Question

The root mean square speed of a group of n gas molecules having speed ${v_1},{v_2},{v_3}........{v_n}:$
(A) $\dfrac{1}{n}\sqrt {{{({v_1} + {v_2} + {v_3}........{v_n})}^2}}$
(B) $\dfrac{1}{n}\sqrt {{{(v_1^2 + v_2^2 + v_3^2........v_n^2)}^2}}$
(C) $\sqrt {\dfrac{1}{n}{{(v_1^2 + v_2^2 + v_3^2........v_n^2)}^2}}$
(D) $\sqrt {\left[ {\dfrac{{{{({v_1} + {v_2} + {v_3}.....{v_n})}^2}}}{n}} \right]}$

Answer 1

Hint To find the value of the root square speed of a group of gas we have to first consider the number of particles they must be having. Once we get the number of particles, we have to find the sum of the squares of the velocities of each particle. From there we have to form the expression for mean square followed by the square root of mean square. This will give us the required answer for this question.

Complete step by step answer

Let us consider that there are n number of particles with the velocities mentioned as ${v_1},{v_2},{v_3}........{v_n}$
Now we have to find the sum of the squares of the velocities of each particle. The expression is given as:
$v_1^2 + v_2^2 + v_3^2 + ............ + v_n^2$
The mean square is expressed as:
$\dfrac{{v_1^2 + v_2^2 + v_3^2 + ............ + v_n^2}}{n}$
So, the square root of the mean square gives us the expression of RMS. Hence the expression is:
${V_{RMS}} = \sqrt {\dfrac{{v_1^2 + v_2^2 + v_3^2 + ............ + v_n^2}}{n}}$
So, the root mean square speed of a group of n gas molecules having speed ${v_1},{v_2},{v_3}........{v_n}:$ ${V_{RMS}} = \sqrt {\dfrac{{v_1^2 + v_2^2 + v_3^2 + ............ + v_n^2}}{n}}$.
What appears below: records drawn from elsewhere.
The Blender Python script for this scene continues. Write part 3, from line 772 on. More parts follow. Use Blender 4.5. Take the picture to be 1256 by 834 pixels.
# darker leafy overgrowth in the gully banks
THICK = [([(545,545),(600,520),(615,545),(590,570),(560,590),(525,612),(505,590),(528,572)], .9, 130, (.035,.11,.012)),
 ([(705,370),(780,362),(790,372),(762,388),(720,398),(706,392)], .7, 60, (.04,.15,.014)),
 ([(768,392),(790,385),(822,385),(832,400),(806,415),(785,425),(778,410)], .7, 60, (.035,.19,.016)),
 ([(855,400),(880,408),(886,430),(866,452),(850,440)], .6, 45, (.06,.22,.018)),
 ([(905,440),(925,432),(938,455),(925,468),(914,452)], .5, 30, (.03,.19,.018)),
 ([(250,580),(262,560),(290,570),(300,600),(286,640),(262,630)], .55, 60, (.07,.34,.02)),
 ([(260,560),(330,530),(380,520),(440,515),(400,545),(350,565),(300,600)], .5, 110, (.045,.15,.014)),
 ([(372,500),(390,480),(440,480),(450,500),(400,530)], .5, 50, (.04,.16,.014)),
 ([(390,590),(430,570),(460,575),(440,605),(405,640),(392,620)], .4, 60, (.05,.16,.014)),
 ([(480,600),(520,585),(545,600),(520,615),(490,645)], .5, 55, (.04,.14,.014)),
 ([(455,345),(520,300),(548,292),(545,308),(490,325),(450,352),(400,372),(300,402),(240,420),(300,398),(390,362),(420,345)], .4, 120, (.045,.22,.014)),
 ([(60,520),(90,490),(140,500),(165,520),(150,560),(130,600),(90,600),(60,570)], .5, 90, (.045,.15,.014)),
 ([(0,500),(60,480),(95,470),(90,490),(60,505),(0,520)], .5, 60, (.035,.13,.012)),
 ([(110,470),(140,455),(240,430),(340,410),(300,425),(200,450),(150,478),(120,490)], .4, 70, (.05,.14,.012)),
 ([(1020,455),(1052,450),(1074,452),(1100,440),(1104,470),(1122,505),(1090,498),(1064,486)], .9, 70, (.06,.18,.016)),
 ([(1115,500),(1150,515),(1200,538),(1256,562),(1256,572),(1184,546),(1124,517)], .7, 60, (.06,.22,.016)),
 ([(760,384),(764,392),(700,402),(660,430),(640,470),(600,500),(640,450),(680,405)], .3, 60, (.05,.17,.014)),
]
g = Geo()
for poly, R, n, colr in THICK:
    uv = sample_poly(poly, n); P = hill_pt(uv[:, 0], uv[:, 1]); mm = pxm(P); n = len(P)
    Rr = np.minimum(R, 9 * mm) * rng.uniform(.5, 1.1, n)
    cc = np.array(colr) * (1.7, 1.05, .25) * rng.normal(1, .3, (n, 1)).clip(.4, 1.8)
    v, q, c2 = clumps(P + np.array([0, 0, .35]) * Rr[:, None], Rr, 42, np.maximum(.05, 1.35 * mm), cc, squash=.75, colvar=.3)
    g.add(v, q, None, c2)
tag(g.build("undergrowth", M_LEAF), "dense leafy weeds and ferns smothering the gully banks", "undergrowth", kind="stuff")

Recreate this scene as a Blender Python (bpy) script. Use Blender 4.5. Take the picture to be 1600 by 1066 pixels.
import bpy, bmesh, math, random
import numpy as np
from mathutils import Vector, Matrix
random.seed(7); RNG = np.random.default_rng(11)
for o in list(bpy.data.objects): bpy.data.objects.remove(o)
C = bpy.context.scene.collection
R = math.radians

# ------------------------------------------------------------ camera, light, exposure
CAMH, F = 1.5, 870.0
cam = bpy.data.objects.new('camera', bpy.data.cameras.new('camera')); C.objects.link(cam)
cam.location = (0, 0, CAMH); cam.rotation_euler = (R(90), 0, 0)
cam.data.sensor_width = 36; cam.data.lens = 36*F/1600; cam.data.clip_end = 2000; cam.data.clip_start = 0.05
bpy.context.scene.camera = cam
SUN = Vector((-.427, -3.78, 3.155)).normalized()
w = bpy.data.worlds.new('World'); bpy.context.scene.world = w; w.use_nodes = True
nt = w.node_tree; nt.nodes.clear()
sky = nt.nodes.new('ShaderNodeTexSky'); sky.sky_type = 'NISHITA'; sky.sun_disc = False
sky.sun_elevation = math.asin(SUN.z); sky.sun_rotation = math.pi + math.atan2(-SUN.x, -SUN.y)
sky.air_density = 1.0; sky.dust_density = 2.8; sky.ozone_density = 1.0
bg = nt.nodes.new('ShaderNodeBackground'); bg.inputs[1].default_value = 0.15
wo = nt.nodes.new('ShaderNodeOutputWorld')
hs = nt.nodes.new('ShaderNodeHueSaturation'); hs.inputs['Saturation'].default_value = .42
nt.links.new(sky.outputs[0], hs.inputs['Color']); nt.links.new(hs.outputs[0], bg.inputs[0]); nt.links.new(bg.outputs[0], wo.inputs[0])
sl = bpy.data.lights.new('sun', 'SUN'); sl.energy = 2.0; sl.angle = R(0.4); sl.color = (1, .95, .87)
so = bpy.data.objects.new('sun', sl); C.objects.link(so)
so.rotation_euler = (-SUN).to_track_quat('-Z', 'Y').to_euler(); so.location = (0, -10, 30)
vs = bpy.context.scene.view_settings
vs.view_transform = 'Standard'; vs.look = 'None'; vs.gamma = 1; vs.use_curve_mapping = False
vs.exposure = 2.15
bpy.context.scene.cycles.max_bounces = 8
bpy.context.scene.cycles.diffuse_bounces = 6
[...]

Hence the correct answer is option C.

Note We should know that the root mean square speed is defined as the measurement of the speed of the particles in a specific gas. It is defined as the square root of the average velocity squared of the molecules present in that specific gas.
There are gases which consist of atoms or molecules that move at different speeds in various random directions. The root means square velocity also known as RMS velocity is a single way to find the value of the velocity for the particles.